Monday, January 11, 2010

Journey to the Center of the Earth, by Jules Verne

Journey to the Center of the Earth, by Jules Verne

I’ve had this on my bookshelf for almost a year, but just recently cracked it open. Big mistake—I loved it! Suspense and adventure, exploration and mystery, this book was hard to put down.

The narrator, Otto Lidenbrock, plays the role of the normal man swept up in extraordinary events which is usually a nice tool to explain what is happening without talking down to the reader. Unfortunately, this narrator is whiny and pompous which at times made him hard to take. His arrogance did however occasionally provide for some unintentional humor at times, such as when Otto describes his Icelandic hosts: “...when one fishes, hunts, and shoes horses, one ends up adopting the tone and manners of fishermen, hunters, and other somewhat rude folk.”

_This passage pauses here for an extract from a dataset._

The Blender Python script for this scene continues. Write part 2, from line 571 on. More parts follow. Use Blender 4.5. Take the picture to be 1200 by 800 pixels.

My mother the librarian will probably be disappointed that I didn’t delve into the deeper levels the story portrays: man’s journey of introspection. I read for enjoyment, however, and I had enough of analyzing literature in school! Journey to the Center of the Earth is an entertaining story in its own right, and I thoroughly enjoyed it.

First Sentence:
On May 24, 1863, a Sunday, my uncle, Professor Lidenbrock, rushed back to his little house located at No. 19 Königstrasse, one of the most ancient streets in the old town of Hamburg.